A pulsed neutron source and a tank are described in my input file. My goal is to create a pulsed source that emits twice per cycle (100us emit, 100us cool, 50us emit).
According to the manuals, the particle_age function in the source.f file is used, but it cannot satisfy the requirement and could only generate one pulse.
How can I get a multi-emitting pulse source?
Bonus question: Using the RADDECAY card in semi-analogue mode, how do I record the inelastic gamma, capture gamma and activation gamma from a pulsed source?
Before building a complex irradiation profile, for activation studies I would suggest you to evaluate whether that level of detail is really needed.
Probably, in your case, if you want to assess the activation of your component after a given number of irradiation cycles, you could simply specify in the IRRPROFI card the average
beam intensity [primaries/s] for the time of your irradiation [s], without modeling the actual pulses one by one. Then you can separately assess the prompt photon radiation and the residual photon radiation coming from activation at different time intervals by specifying your cool-down times of interest (using the DCYTIMES card).
Attached you can find an example of this (the numbers I used in the irradiation profile are arbitrary, please change them according to your case).
Let me know if this does not help you with your problem,
Cheers,
Marco
I need to evaluate the count percentage of activated rays produced by the previous pulse in the later pulse time period. In my case, I need to record both the gamma counts generated by the previous 100us activated nucleus in the end moment of the second pulse and the inelastic and captured gamma counts in the end moment of the second pulse.

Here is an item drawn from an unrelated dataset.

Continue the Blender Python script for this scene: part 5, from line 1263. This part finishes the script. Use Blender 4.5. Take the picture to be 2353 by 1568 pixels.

Semi-Analogue mode is used in RADDECAY, but I found that the two results don’t match in time and counts.
while I try to figure out a better way, have you tried splitting your problem into two simulations?
A first simulation in which you evaluate the prompt gamma fluence due to one pulse and a second one in which you evaluate the residual gamma fluence produced by one pulse at the point in time when your second pulse ends. In this way you should be able to compare prompt gamma fluence from the second pulse and delayed gamma fluence from the previous pulse. For the residual fluence you should use RADDECAY card: Activation and DCYTIMES card with the needed delta time (which, if I understood correctly your problem, should be 150 us).
The two results cannot be compared directly because, in your case, the output of the residual fluence scorer is given as photons/cm^2/s while the results of the prompt fluence scorer are in photons/cm^2/primary. What you still need in order to compare the two fluences is the intensity of your prompt source within the pulse, in the form of primary/s; in this way you can normalize your prompt results to have them expressed in photons/cm^2/s.
To confirm my understanding, for example, the intensity of the source is 10000Bq, I need to multiply the prompt source result by 10000 which to compare the residual source result?
Yes, although if I uderstood correctly, you have a source term, and not a decaying isotope, therefore its intensity should be better expressed in terms of primaries/s. By doing so you normalize the prompt FLUKA result by the source intensity.